Scripts that build scenes
— start —

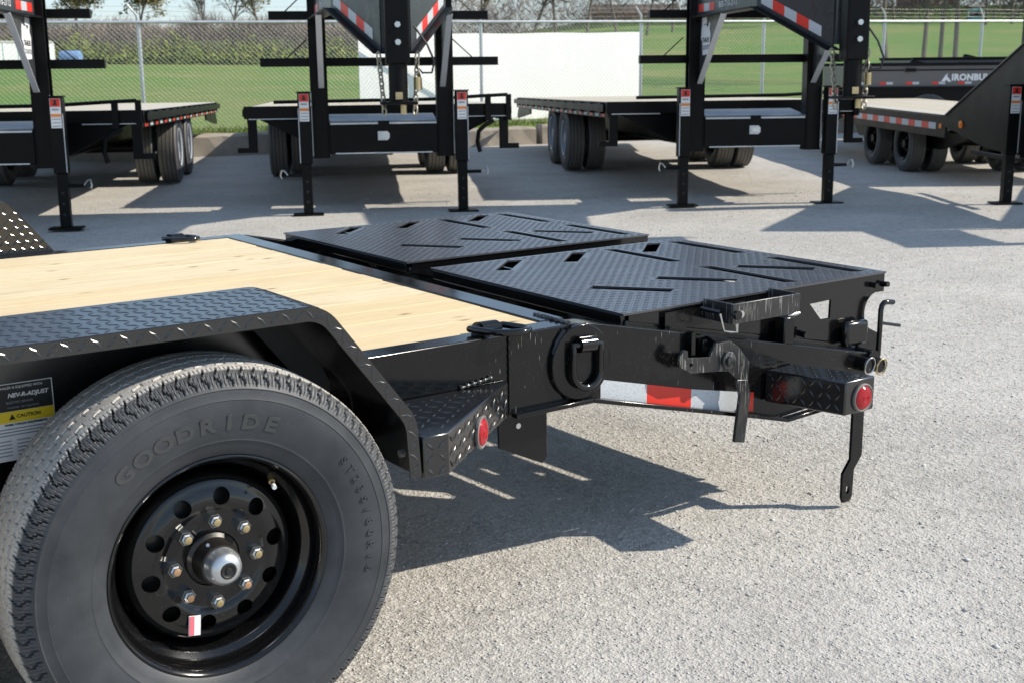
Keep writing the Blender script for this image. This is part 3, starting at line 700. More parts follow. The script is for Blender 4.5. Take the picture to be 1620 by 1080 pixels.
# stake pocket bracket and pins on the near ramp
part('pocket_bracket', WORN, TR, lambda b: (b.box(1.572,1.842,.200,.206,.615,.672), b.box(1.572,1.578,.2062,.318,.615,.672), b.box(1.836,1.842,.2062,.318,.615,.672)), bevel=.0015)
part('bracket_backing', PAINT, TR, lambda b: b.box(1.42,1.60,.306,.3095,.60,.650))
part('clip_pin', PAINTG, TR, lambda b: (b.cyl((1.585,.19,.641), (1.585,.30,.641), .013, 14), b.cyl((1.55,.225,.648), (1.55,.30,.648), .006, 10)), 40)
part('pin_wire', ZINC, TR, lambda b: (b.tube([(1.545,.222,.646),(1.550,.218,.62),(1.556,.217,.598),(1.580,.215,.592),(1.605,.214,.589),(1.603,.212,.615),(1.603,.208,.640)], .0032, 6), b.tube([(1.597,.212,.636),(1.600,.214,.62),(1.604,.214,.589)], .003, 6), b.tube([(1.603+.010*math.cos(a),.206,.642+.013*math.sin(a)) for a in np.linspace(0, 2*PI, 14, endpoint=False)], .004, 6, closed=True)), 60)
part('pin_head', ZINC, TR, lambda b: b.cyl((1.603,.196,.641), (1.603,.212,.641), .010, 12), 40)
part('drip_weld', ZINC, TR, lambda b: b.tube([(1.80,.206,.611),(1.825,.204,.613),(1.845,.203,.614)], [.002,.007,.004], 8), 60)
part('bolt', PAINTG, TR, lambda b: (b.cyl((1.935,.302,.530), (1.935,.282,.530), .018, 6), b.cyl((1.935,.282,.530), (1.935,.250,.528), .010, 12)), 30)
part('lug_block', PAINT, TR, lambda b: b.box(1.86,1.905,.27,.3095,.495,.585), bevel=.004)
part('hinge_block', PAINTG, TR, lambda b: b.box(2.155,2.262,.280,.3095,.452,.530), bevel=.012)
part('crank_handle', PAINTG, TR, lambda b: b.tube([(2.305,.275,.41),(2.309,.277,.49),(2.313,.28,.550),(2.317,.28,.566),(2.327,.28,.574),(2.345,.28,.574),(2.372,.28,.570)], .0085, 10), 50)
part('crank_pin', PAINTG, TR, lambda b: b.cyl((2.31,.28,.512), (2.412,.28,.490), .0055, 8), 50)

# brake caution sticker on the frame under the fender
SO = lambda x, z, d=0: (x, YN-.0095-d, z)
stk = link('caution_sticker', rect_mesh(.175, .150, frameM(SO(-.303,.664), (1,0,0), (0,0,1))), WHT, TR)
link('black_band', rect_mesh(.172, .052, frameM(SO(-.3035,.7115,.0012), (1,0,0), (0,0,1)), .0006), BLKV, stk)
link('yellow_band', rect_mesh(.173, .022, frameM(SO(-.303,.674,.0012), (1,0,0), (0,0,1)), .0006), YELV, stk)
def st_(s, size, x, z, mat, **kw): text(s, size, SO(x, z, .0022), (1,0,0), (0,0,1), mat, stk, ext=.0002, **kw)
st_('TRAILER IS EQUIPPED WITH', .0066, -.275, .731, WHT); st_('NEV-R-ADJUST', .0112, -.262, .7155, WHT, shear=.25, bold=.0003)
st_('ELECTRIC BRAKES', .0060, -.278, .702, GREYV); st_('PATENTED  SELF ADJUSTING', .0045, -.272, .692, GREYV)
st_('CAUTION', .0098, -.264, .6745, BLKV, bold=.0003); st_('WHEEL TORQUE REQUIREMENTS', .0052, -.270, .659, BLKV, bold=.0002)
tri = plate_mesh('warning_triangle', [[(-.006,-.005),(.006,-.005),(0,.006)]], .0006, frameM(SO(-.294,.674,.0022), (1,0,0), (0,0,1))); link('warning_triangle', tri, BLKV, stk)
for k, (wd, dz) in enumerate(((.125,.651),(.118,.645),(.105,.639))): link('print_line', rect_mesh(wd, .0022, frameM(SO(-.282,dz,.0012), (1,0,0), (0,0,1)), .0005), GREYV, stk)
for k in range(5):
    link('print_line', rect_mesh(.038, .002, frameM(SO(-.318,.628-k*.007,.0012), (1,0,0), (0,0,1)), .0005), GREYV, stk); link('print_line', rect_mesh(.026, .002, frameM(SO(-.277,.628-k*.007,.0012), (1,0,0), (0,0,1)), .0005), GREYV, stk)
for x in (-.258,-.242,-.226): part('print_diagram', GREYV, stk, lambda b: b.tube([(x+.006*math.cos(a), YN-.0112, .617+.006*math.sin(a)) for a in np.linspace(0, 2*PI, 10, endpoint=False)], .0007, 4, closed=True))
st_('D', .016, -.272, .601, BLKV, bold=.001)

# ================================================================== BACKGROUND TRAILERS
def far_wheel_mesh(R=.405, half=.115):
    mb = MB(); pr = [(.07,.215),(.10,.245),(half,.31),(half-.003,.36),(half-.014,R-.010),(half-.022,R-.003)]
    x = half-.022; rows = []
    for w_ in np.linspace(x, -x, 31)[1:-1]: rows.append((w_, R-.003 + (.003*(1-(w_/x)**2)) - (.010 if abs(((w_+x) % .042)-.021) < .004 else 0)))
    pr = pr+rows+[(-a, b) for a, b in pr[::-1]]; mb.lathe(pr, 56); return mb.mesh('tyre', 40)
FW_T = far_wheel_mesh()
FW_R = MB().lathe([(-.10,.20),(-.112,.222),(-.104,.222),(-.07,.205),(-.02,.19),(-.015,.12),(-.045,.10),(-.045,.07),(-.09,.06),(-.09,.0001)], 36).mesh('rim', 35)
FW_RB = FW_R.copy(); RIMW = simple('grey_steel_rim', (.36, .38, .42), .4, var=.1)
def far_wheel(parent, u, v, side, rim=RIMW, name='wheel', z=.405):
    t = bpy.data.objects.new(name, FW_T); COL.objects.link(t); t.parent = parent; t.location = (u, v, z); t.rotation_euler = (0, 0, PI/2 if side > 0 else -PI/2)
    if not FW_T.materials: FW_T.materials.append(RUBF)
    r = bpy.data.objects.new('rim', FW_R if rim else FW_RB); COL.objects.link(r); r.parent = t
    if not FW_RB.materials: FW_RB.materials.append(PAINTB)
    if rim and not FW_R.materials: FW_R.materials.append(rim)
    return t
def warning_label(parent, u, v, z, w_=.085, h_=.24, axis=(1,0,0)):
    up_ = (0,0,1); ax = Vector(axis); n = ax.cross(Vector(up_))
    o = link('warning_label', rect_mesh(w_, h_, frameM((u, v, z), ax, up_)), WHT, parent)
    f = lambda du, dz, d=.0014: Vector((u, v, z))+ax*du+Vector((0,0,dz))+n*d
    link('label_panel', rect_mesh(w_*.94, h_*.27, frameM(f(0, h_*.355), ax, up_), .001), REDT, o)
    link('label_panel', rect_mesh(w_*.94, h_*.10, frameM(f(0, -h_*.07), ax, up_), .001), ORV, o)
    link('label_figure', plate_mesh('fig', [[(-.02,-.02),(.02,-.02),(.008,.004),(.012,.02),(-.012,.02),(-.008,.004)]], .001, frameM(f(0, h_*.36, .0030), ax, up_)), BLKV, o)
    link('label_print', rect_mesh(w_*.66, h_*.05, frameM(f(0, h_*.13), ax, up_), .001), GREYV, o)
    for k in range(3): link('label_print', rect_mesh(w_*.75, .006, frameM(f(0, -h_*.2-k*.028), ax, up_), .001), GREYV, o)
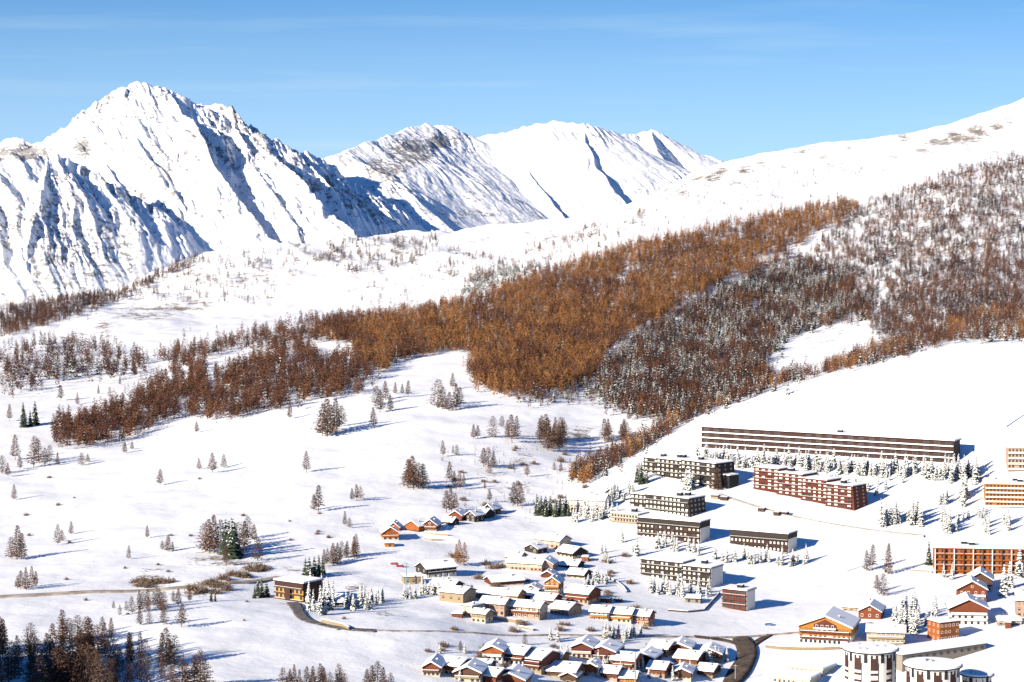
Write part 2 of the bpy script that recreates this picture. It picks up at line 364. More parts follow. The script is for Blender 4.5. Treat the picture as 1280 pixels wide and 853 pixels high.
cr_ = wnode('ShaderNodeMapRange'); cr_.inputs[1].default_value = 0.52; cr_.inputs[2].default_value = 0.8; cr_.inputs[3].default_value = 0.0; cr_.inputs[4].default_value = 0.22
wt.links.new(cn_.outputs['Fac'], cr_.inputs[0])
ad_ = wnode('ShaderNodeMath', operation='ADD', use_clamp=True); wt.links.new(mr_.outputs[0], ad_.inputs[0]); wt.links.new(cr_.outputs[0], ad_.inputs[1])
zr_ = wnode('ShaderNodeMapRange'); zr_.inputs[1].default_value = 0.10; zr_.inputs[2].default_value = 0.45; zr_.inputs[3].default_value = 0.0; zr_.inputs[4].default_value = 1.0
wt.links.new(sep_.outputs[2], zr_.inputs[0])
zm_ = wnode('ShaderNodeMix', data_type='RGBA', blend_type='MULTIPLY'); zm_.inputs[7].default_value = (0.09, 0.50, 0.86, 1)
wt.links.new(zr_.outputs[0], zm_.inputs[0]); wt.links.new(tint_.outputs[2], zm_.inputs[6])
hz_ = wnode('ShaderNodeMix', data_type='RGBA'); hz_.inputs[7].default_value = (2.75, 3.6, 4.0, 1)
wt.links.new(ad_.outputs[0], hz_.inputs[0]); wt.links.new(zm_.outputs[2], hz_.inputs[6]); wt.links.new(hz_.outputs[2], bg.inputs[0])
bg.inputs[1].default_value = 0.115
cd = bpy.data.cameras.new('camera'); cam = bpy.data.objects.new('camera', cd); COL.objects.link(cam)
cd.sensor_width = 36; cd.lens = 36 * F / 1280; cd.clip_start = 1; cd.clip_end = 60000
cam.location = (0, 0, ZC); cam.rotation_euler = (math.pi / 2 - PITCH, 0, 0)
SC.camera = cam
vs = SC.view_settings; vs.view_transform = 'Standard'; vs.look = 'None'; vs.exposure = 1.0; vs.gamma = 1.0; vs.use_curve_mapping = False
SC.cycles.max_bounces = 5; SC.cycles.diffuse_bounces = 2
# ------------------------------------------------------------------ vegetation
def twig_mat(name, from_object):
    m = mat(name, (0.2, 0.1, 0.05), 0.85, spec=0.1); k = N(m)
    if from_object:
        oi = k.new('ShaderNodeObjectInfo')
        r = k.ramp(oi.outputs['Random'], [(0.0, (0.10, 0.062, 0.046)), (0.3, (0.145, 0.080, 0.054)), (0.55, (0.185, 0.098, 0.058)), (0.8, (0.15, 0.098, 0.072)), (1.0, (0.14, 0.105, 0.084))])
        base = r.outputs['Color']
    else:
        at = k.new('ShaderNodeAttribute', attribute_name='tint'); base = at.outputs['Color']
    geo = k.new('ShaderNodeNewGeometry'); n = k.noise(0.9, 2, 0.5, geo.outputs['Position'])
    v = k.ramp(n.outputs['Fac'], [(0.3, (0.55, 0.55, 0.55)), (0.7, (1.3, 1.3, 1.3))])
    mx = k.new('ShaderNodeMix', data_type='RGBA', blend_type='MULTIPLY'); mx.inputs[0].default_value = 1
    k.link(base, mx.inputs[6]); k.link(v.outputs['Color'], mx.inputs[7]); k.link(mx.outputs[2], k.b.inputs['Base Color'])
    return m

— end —

> CHALLENGE
Retype the records above word for word, from their first line through the line containing "part('crank_pin', PAINTG, TR, lambda", and leave out every picture.

> RESPONSE
Keep writing the Blender script for this image. This is part 3, starting at line 700. More parts follow. The script is for Blender 4.5. Take the picture to be 1620 by 1080 pixels.
# stake pocket bracket and pins on the near ramp
part('pocket_bracket', WORN, TR, lambda b: (b.box(1.572,1.842,.200,.206,.615,.672), b.box(1.572,1.578,.2062,.318,.615,.672), b.box(1.836,1.842,.2062,.318,.615,.672)), bevel=.0015)
part('bracket_backing', PAINT, TR, lambda b: b.box(1.42,1.60,.306,.3095,.60,.650))
part('clip_pin', PAINTG, TR, lambda b: (b.cyl((1.585,.19,.641), (1.585,.30,.641), .013, 14), b.cyl((1.55,.225,.648), (1.55,.30,.648), .006, 10)), 40)
part('pin_wire', ZINC, TR, lambda b: (b.tube([(1.545,.222,.646),(1.550,.218,.62),(1.556,.217,.598),(1.580,.215,.592),(1.605,.214,.589),(1.603,.212,.615),(1.603,.208,.640)], .0032, 6), b.tube([(1.597,.212,.636),(1.600,.214,.62),(1.604,.214,.589)], .003, 6), b.tube([(1.603+.010*math.cos(a),.206,.642+.013*math.sin(a)) for a in np.linspace(0, 2*PI, 14, endpoint=False)], .004, 6, closed=True)), 60)
part('pin_head', ZINC, TR, lambda b: b.cyl((1.603,.196,.641), (1.603,.212,.641), .010, 12), 40)
part('drip_weld', ZINC, TR, lambda b: b.tube([(1.80,.206,.611),(1.825,.204,.613),(1.845,.203,.614)], [.002,.007,.004], 8), 60)
part('bolt', PAINTG, TR, lambda b: (b.cyl((1.935,.302,.530), (1.935,.282,.530), .018, 6), b.cyl((1.935,.282,.530), (1.935,.250,.528), .010, 12)), 30)
part('lug_block', PAINT, TR, lambda b: b.box(1.86,1.905,.27,.3095,.495,.585), bevel=.004)
part('hinge_block', PAINTG, TR, lambda b: b.box(2.155,2.262,.280,.3095,.452,.530), bevel=.012)
part('crank_handle', PAINTG, TR, lambda b: b.tube([(2.305,.275,.41),(2.309,.277,.49),(2.313,.28,.550),(2.317,.28,.566),(2.327,.28,.574),(2.345,.28,.574),(2.372,.28,.570)], .0085, 10), 50)
part('crank_pin', PAINTG, TR, lambda b: b.cyl((2.31,.28,.512), (2.412,.28,.490), .0055, 8), 50)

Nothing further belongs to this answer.